Komisi C Bahas Raperda Pengelolaan Sampah, Dini Inayati Tekankan Efisiensi, Kolaborasi dan Jangan Memberatkan Masyarakat
SEMARANG, 15 Juli 2025 — Komisi C DPRD Kota Semarang menggelar rapat kerja pada Selasa (15/7) di Ruang Serbaguna 2 untuk membahas Rancangan Peraturan Daerah (Raperda) tentang Pengelolaan Sampah. Dalam forum tersebut, Anggota Komisi C dari Fraksi PKS, Dini Inayati, memberikan sejumlah catatan penting terkait substansi dan efektivitas regulasi yang tengah disusun.

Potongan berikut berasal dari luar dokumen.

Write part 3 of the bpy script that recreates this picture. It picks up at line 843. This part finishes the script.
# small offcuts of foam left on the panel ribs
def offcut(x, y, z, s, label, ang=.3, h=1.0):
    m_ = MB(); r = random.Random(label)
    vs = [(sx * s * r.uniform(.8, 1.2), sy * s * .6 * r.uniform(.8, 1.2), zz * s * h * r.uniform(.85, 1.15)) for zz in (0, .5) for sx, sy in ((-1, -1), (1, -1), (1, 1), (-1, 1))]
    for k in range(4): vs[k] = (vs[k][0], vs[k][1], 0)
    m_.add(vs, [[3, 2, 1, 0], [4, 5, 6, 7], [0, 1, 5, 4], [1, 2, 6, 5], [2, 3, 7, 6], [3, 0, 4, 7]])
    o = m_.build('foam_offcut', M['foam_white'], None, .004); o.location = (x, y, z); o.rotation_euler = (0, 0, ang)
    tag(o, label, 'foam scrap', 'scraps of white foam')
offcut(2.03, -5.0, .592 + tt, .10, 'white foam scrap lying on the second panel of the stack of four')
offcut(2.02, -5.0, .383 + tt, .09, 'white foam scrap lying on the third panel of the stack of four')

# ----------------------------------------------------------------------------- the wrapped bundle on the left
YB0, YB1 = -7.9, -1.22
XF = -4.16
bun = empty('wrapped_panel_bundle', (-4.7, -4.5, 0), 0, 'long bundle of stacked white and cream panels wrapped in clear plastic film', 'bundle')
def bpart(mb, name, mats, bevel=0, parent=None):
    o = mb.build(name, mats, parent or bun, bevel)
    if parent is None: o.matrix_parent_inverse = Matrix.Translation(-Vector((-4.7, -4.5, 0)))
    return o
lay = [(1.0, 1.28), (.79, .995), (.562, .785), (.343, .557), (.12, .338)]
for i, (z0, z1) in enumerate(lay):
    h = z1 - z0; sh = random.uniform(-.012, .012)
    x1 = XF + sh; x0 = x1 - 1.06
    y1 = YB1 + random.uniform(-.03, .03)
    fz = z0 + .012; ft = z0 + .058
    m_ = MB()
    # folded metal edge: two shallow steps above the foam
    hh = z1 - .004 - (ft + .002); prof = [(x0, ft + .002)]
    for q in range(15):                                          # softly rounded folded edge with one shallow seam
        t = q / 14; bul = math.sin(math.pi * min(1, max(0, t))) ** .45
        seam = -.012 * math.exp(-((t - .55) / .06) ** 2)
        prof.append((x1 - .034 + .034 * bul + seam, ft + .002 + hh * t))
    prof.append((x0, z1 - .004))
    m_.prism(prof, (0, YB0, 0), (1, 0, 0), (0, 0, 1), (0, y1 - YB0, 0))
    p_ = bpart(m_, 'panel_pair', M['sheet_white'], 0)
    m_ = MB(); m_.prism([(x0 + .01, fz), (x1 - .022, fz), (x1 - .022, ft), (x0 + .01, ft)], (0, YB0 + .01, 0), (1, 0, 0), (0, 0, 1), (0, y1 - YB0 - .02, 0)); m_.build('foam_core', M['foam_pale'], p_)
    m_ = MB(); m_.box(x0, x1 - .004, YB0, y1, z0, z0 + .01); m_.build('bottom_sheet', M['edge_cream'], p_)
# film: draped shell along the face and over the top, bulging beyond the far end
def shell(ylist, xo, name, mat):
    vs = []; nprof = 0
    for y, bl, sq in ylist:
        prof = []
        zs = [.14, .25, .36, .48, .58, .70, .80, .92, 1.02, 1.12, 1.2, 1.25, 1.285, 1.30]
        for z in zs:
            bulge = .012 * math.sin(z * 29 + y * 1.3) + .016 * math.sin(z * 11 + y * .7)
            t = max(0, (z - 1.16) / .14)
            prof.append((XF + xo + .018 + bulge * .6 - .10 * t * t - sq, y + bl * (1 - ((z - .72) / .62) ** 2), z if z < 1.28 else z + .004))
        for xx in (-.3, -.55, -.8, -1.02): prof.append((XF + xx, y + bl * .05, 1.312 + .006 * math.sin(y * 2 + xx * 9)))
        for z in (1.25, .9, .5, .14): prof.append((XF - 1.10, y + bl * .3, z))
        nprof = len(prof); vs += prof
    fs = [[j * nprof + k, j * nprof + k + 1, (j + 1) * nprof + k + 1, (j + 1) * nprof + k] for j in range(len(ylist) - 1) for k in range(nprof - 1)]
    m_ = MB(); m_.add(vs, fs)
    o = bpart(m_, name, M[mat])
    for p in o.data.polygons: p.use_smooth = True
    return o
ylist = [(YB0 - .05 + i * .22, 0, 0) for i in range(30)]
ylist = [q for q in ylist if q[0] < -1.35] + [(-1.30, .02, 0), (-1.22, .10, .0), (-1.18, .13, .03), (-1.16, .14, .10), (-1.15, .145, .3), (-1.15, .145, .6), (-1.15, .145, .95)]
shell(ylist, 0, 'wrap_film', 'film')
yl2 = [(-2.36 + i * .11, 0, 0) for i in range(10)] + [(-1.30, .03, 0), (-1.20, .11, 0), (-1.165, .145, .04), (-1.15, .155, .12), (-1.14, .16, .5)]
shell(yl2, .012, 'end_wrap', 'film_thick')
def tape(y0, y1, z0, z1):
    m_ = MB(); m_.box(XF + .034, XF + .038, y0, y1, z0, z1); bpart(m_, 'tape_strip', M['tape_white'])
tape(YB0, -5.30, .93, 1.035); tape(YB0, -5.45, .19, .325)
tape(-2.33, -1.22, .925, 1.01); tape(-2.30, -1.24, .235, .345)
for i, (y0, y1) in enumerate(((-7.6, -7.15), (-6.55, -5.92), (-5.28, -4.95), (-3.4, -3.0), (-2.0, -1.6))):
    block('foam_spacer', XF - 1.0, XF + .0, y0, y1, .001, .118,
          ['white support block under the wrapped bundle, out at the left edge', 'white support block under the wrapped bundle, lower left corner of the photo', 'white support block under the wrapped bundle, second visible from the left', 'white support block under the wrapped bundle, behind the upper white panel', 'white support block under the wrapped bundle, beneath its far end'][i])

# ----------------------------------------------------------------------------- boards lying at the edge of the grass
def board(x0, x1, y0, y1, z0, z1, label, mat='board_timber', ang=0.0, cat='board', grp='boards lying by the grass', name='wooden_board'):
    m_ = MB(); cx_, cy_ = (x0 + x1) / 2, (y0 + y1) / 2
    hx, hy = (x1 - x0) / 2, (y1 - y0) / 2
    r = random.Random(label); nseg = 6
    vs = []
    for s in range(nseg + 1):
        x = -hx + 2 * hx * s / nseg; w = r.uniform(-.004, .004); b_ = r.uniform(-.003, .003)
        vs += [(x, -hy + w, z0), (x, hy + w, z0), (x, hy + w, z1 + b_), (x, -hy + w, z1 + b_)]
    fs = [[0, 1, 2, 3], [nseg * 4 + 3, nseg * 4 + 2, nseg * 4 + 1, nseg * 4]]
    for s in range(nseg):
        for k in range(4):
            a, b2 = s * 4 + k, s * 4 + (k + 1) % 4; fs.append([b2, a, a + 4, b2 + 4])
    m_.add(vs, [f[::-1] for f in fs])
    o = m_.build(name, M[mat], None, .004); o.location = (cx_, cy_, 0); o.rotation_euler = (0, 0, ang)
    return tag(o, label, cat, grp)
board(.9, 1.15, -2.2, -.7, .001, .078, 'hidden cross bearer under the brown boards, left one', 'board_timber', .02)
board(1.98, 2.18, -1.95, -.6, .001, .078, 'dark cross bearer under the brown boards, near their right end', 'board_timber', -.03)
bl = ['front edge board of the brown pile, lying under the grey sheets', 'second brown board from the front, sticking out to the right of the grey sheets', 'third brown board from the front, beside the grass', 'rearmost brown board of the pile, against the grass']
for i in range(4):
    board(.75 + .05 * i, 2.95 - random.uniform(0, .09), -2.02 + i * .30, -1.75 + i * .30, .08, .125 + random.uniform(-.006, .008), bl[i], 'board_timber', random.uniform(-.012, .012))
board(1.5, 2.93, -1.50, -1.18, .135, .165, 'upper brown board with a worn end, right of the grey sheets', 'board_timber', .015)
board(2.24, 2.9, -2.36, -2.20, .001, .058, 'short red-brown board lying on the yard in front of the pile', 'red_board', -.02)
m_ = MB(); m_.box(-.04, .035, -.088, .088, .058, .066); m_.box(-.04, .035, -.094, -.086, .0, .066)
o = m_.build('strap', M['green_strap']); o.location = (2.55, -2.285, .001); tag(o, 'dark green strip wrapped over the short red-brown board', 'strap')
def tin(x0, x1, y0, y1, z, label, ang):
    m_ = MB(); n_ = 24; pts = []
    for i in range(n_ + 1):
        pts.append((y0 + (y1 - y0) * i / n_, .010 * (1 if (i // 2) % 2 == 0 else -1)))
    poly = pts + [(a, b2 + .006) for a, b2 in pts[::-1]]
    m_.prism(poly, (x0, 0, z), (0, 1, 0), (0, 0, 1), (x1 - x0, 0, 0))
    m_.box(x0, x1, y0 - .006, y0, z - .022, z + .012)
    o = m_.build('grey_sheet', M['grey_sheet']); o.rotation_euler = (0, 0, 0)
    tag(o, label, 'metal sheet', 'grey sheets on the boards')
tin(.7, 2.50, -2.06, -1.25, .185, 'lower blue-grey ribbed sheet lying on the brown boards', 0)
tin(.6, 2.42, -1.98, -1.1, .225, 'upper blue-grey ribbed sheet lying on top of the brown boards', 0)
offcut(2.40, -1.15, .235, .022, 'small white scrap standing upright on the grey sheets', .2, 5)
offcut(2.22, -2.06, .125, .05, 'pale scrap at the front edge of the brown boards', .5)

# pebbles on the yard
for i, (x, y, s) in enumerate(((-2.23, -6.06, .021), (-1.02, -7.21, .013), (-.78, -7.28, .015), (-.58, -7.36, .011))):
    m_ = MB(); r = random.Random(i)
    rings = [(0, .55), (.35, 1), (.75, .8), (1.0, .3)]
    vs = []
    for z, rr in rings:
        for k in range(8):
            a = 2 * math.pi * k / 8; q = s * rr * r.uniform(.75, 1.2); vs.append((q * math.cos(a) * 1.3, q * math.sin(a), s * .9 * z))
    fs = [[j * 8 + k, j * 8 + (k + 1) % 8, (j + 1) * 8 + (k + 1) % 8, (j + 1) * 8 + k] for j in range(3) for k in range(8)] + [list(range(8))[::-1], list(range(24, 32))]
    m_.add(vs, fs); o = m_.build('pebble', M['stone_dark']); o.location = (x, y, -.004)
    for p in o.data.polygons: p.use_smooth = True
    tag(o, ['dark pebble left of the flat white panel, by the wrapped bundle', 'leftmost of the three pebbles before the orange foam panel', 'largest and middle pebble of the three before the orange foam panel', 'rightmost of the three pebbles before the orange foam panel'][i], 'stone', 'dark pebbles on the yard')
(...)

Dini menekankan pentingnya penyederhanaan redaksi dalam pasal-pasal yang mengatur partisipasi masyarakat. Ia menilai istilah "partisipasi" dan "peran serta masyarakat" memiliki makna yang sama sehingga sebaiknya disatukan untuk menghindari duplikasi.
"Redaksi harus sederhana dan jelas. Istilah 'partisipasi' dan 'peran serta masyarakat' itu semakna, cukup digunakan satu istilah saja agar tidak membingungkan dan tumpang tindih," ujar Dini.
Ia juga mengusulkan penggabungan Pasal 63 dan 64 karena substansinya dianggap serupa, serta menyoroti belum dimuatnya definisi FPSS (Fasilitas Pengelolaan Sampah Spesifik) dan TPSSS-B3 (Tempat Penampungan Sementara Sampah Spesifik Bahan Berbahaya dan Beracun) dalam ketentuan umum.
Dini turut menyampaikan kekhawatiran terkait kewajiban tiap wilayah memiliki TPS spesifik. Menurutnya, hal ini bisa membebani masyarakat dan pemerintah daerah secara tidak proporsional. Sebagai alternatif, ia menyarankan kerja sama dengan pengelola sampah bersertifikat.
“Pemerintah tidak perlu membebani daerah dengan membangun TPS sendiri. Cukup bekerja sama dengan pengelola sampah yang sudah bersertifikat,” jelasnya.
Ia juga menolak wacana pembangunan FPSS secara langsung oleh pemerintah daerah. “Yang perlu dibangun itu kerja sama, bukan fasilitasnya. Pemerintah cukup memfasilitasi dan menggandeng pihak ketiga yang sudah berkompeten,” lanjut Dini.
Lebih lanjut, ia mengusulkan agar dalam Raperda dicantumkan pasal tersendiri tentang TPA (Tempat Pemrosesan Akhir), serta memberikan solusi agar sampah spesifik yang tidak bisa masuk ke TPA produsen dapat langsung dikelola oleh pengelola sampah bersertifikat.
Menutup pandangannya, Dini memberikan catatan pada Pasal 47 yang mengatur tanggung jawab penyediaan fasilitas. Ia mengusulkan struktur tanggung jawab dimulai dari pemerintah daerah, kemudian pemanfaatan fasilitas umum, dan terakhir kerja sama dengan badan usaha bersertifikat.
Diharapkan, melalui masukan tersebut, Raperda Pengelolaan Sampah tidak hanya kuat secara normatif, tetapi juga realistis dan implementatif. “Regulasi ini harus menjawab tantangan lapangan, tapi jangan sampai memberatkan masyarakat,” tegas Dini menutup pernyataannya.